#### What the task requires:
Can you transcribe every line exactly and leave the pictures behind?

#### Raw data:
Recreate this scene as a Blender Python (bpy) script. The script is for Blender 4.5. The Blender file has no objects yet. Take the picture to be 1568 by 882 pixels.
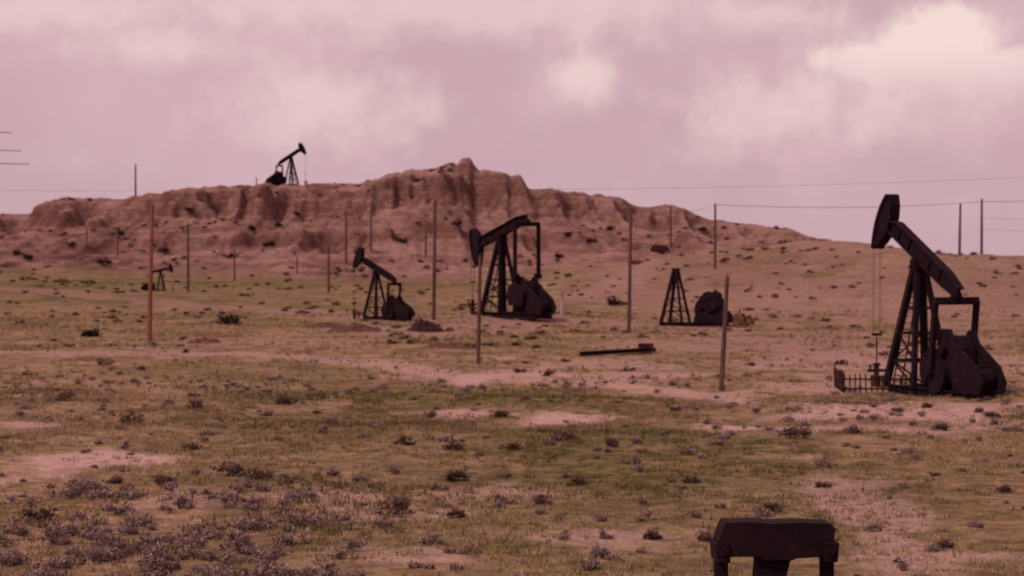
import bpy, math, random
import numpy as np
from mathutils import Vector, Matrix
random.seed(7); rng=np.random.default_rng(11)
F=3688.0; CZ=7.2; HV=360.0
scene=bpy.context.scene
# ---------------------------------------------------------------- noise
def h2(ix,iy,seed):
    ix=ix.astype(np.int64); iy=iy.astype(np.int64)
    n=(ix*374761393+iy*668265263+seed*974634777)&0xFFFFFFFF
    n=((n^(n>>13))*1274126177)&0xFFFFFFFF
    n=(n^(n>>16))&0xFFFFFF
    return n/float(0xFFFFFF)
def vn(x,y,seed=0):
    x0=np.floor(x);y0=np.floor(y);fx=x-x0;fy=y-y0
    fx=fx*fx*fx*(fx*(fx*6-15)+10);fy=fy*fy*fy*(fy*(fy*6-15)+10)
    a=h2(x0,y0,seed);b=h2(x0+1,y0,seed);c=h2(x0,y0+1,seed);d=h2(x0+1,y0+1,seed)
    return (a*(1-fx)+b*fx)*(1-fy)+(c*(1-fx)+d*fx)*fy
def fbm(x,y,seed=0,o=4,g=0.5):
    s=0;a=1;t=0
    for i in range(o):
        s=s+a*vn(x*2**i+i*17.3,y*2**i+i*9.1,seed+i);t+=a;a*=g
    return s/t
def rdg(x,y,seed=0,o=3):
    s=0;a=1;t=0
    for i in range(o):
        s=s+a*(1-np.abs(2*vn(x*2**i+i*7.7,y*2**i+3.1*i,seed+i)-1));t+=a;a*=0.5
    return s/t
def ss(x,a,b):
    t=np.clip((x-a)/(b-a),0,1);return t*t*(3-2*t)
# ---------------------------------------------------------------- terrain height
sil=[(-400,352),(-200,335),(0,329),(64,326),(70,313),(95,305),(150,305),(180,308),(215,301),(250,296),(300,288),(370,285),(420,283),(550,282),(575,277),(592,270),(620,263),(672,257),(690,251),(703,250),(706,243),(721,243),(727,256),(745,262),(798,271),(808,287),(835,291),(842,290),(900,297),(950,303),(968,313),(1002,320),(1020,312),(1032,314),(1052,324),(1090,338),(1150,345),(1200,350),(1232,364),(1268,368),(1280,382),(1330,400),(1400,470)]
sx=np.array([(u-784)/F*400 for u,v in sil]); sz=np.array([CZ+(HV-v)/F*400 for u,v in sil])
def parts(x,y):
    x=np.asarray(x,float);y=np.asarray(y,float)
    near=5.5*(1-ss(y,0,50))
    und=(fbm(x/30,y/24,3,3)-.5)*1.3*ss(y,50,110)*(1-.6*ss(y,150,230))+(fbm(x/5,y/5,9,3)-.5)*.34
    R=np.interp(x,[-90,-40,-5,15,40,47,52,64,110],[2.0,1.0,0.2,2.2,5.7,5.5,4.4,4.0,4.0])*ss(y,190,300)
    R=R+ (rdg(x/16,y/30,61)-.5)*1.3*ss(y,200,260)*ss(x,-5,15)+(rdg(x/6,y/10,65)-.5)*.6*ss(y,200,260)*ss(x,-5,15)
    base=near+und+R*(1-ss(y,320,430))
    cr=np.interp(x,sx,sz)+(fbm(x/1.3,y*0+3,21,3)-.5)*.8
    wx=x+7*(fbm(x/20,y/20,33,2)-.5)+ (y-350)*0.40*np.sin(x/37.+.6)
    yb=298+(fbm(x/18,y*0,41,3)-.5)*34
    s=(y-yb)/(398-yb)
    gul=rdg(wx/13,y/60,51,3)
    s2=s+(gul-.6)*.20*ss(s,.05,.5)*(1-.7*ss(s,.88,1.0))+(fbm(x/3,y/3,55,3)-.5)*.07+(fbm(x/9,y/9,57,3)-.5)*.10*(1-ss(s,.85,.97))
    sc=np.clip(s2,0,1)
    P=.62*sc**1.1+.12*ss(s2,.62,.69)+.26*ss(s2,.87,.95)
    hill=np.maximum(0,cr-base)*P
    g2=rdg(wx/5.5,y/26,71,3)
    hill=hill-np.minimum(hill*.5,(1-g2)*2.5*4*sc*(1-sc))
    return base,hill,P,s2,gul,g2
def H(x,y):
    x=np.asarray(x,float);y=np.asarray(y,float)
    base,hill,P,s2,gul,g2=parts(x,y)
    z=base+hill
    st=1.5; zz=z/st+ 1.2*fbm(x/18,y/18,81,3); k=np.floor(zz); f=zz-k
    zt=z+(ss(f,.5,.9)-f)*st
    m=.62*ss(hill,6,11)*(1-ss(P,.9,1.0))*ss(fbm(x/9,y/9,85,3),.34,.58)
    z=z*(1-m)+zt*m
    z=z+(fbm(x/1.6,y/1.6,91,3)-.5)*.55*ss(hill,.5,4)*(1-.4*ss(P,.97,1.))
    z=z*(1-ss(y,440,700))-45*ss(y,440,2000)
    return z
def gp(u,v,ymin=30,ymax=460):
    ys=np.arange(ymin,ymax,.15); xs=(u-784)/F*ys; zr=CZ-(v-HV)/F*ys
    hz=H(xs,ys); i=np.argmax(hz>=zr)
    if hz[i]<zr[i]: i=int(np.argmin(zr-hz))
    return Vector((float(xs[i]),float(ys[i]),float(hz[i])))
def at(u,y):
    x=(u-784)/F*y; return Vector((x,y,float(H(np.array([x]),np.array([y]))[0])))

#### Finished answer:
Recreate this scene as a Blender Python (bpy) script. The script is for Blender 4.5. The Blender file has no objects yet. Take the picture to be 1568 by 882 pixels.
import bpy, math, random
import numpy as np
from mathutils import Vector, Matrix
random.seed(7); rng=np.random.default_rng(11)
F=3688.0; CZ=7.2; HV=360.0
scene=bpy.context.scene
# ---------------------------------------------------------------- noise
def h2(ix,iy,seed):
    ix=ix.astype(np.int64); iy=iy.astype(np.int64)
    n=(ix*374761393+iy*668265263+seed*974634777)&0xFFFFFFFF
    n=((n^(n>>13))*1274126177)&0xFFFFFFFF
    n=(n^(n>>16))&0xFFFFFF
    return n/float(0xFFFFFF)
def vn(x,y,seed=0):
    x0=np.floor(x);y0=np.floor(y);fx=x-x0;fy=y-y0
    fx=fx*fx*fx*(fx*(fx*6-15)+10);fy=fy*fy*fy*(fy*(fy*6-15)+10)
    a=h2(x0,y0,seed);b=h2(x0+1,y0,seed);c=h2(x0,y0+1,seed);d=h2(x0+1,y0+1,seed)
    return (a*(1-fx)+b*fx)*(1-fy)+(c*(1-fx)+d*fx)*fy
def fbm(x,y,seed=0,o=4,g=0.5):
    s=0;a=1;t=0
    for i in range(o):
        s=s+a*vn(x*2**i+i*17.3,y*2**i+i*9.1,seed+i);t+=a;a*=g
    return s/t
def rdg(x,y,seed=0,o=3):
    s=0;a=1;t=0
    for i in range(o):
        s=s+a*(1-np.abs(2*vn(x*2**i+i*7.7,y*2**i+3.1*i,seed+i)-1));t+=a;a*=0.5
    return s/t
def ss(x,a,b):
    t=np.clip((x-a)/(b-a),0,1);return t*t*(3-2*t)
# ---------------------------------------------------------------- terrain height
sil=[(-400,352),(-200,335),(0,329),(64,326),(70,313),(95,305),(150,305),(180,308),(215,301),(250,296),(300,288),(370,285),(420,283),(550,282),(575,277),(592,270),(620,263),(672,257),(690,251),(703,250),(706,243),(721,243),(727,256),(745,262),(798,271),(808,287),(835,291),(842,290),(900,297),(950,303),(968,313),(1002,320),(1020,312),(1032,314),(1052,324),(1090,338),(1150,345),(1200,350),(1232,364),(1268,368),(1280,382),(1330,400),(1400,470)]
sx=np.array([(u-784)/F*400 for u,v in sil]); sz=np.array([CZ+(HV-v)/F*400 for u,v in sil])
def parts(x,y):
    x=np.asarray(x,float);y=np.asarray(y,float)
    near=5.5*(1-ss(y,0,50))
    und=(fbm(x/30,y/24,3,3)-.5)*1.3*ss(y,50,110)*(1-.6*ss(y,150,230))+(fbm(x/5,y/5,9,3)-.5)*.34
    R=np.interp(x,[-90,-40,-5,15,40,47,52,64,110],[2.0,1.0,0.2,2.2,5.7,5.5,4.4,4.0,4.0])*ss(y,190,300)
    R=R+ (rdg(x/16,y/30,61)-.5)*1.3*ss(y,200,260)*ss(x,-5,15)+(rdg(x/6,y/10,65)-.5)*.6*ss(y,200,260)*ss(x,-5,15)
    base=near+und+R*(1-ss(y,320,430))
    cr=np.interp(x,sx,sz)+(fbm(x/1.3,y*0+3,21,3)-.5)*.8
    wx=x+7*(fbm(x/20,y/20,33,2)-.5)+ (y-350)*0.40*np.sin(x/37.+.6)
    yb=298+(fbm(x/18,y*0,41,3)-.5)*34
    s=(y-yb)/(398-yb)
    gul=rdg(wx/13,y/60,51,3)
    s2=s+(gul-.6)*.20*ss(s,.05,.5)*(1-.7*ss(s,.88,1.0))+(fbm(x/3,y/3,55,3)-.5)*.07+(fbm(x/9,y/9,57,3)-.5)*.10*(1-ss(s,.85,.97))
    sc=np.clip(s2,0,1)
    P=.62*sc**1.1+.12*ss(s2,.62,.69)+.26*ss(s2,.87,.95)
    hill=np.maximum(0,cr-base)*P
    g2=rdg(wx/5.5,y/26,71,3)
    hill=hill-np.minimum(hill*.5,(1-g2)*2.5*4*sc*(1-sc))
    return base,hill,P,s2,gul,g2
def H(x,y):
    x=np.asarray(x,float);y=np.asarray(y,float)
    base,hill,P,s2,gul,g2=parts(x,y)
    z=base+hill
    st=1.5; zz=z/st+ 1.2*fbm(x/18,y/18,81,3); k=np.floor(zz); f=zz-k
    zt=z+(ss(f,.5,.9)-f)*st
    m=.62*ss(hill,6,11)*(1-ss(P,.9,1.0))*ss(fbm(x/9,y/9,85,3),.34,.58)
    z=z*(1-m)+zt*m
    z=z+(fbm(x/1.6,y/1.6,91,3)-.5)*.55*ss(hill,.5,4)*(1-.4*ss(P,.97,1.))
    z=z*(1-ss(y,440,700))-45*ss(y,440,2000)
    return z
def gp(u,v,ymin=30,ymax=460):
    ys=np.arange(ymin,ymax,.15); xs=(u-784)/F*ys; zr=CZ-(v-HV)/F*ys
    hz=H(xs,ys); i=np.argmax(hz>=zr)
    if hz[i]<zr[i]: i=int(np.argmin(zr-hz))
    return Vector((float(xs[i]),float(ys[i]),float(hz[i])))
def at(u,y):
    x=(u-784)/F*y; return Vector((x,y,float(H(np.array([x]),np.array([y]))[0])))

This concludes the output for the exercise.